Written in February 2010 and recently leaked on the WikiLeaks website, the diplomatic cable said General Mohammed-Ali Jafari slapped the president during a Supreme National Security Council meeting early in 2010.
 While the story appears in a US diplomatic cable, it isn’t known if the United States believes the story to be true.
 Discussing the post-election disorders, Ahmadi-nejad reportedly said “the people feel suffocated” and “mused that to defuse the situation it may be necessary to allow more personal and social freedoms, including more freedom of the press.”
 Jafari responded angrily, the report said.  “You are wrong! It is YOU who created this mess! And now you say give more freedom to the press?!” the cable cited Jafari as yelling before slapping the president’s face. The meeting suddenly ended and allegedly required the efforts of a senior member of the Guardian Council, Ayatollah Ahmad Jannati, to get the president and the general to start talking again.
 The account of the alleged slapping incident was contained in a report written in the US embassy in Baku, Azerbaijan.  It was attributed to a US “intelligence source.”  It wasn’t known how US intelligence agencies rated the source.  The fact that a report is written down and cabled to Washington does not mean that the United States considers the report to be true.  It is simply one of many reports that go into a pot and to be evaluated and compared with other reports from the same source as judgments are made about the source’s reliability.
 The Pasdaran (Revolutionary Guard) denied the report, attributing it to the BBC, a favorite regime target, rather than the US State Department.  The Pasdaran said it was another example of bias in BBC reporting.
Pasdar spokesman Commander Ramazan Sharif said, “This kind of ridiculous fabrication of news is aimed at overshadowing the epic of 9 Dey [December 30; the anniversary of nationwide pro-government demonstrations] and the abduction and torture of [Ali-Reza] Asgari [a former deputy defense minister who disappeared in Turkey four years].” The cable, however, was leaked week before. 

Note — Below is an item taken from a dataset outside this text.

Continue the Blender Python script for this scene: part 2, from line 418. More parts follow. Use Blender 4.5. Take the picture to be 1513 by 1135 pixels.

 In 2005, then-US Secretary of State Condoleezza Rice decided there was a dearth of expertise about Iran in the US Foreign Service. As result, observation posts were set up at the US missions to gather information, chiefly by interviewing émigrés and travelers. Known as “Iran watchers,” these staffers are located in Ashgabat, Turkmenistan; Baku; Baghdad, London, Dubai, Frankfurt and Istanbul.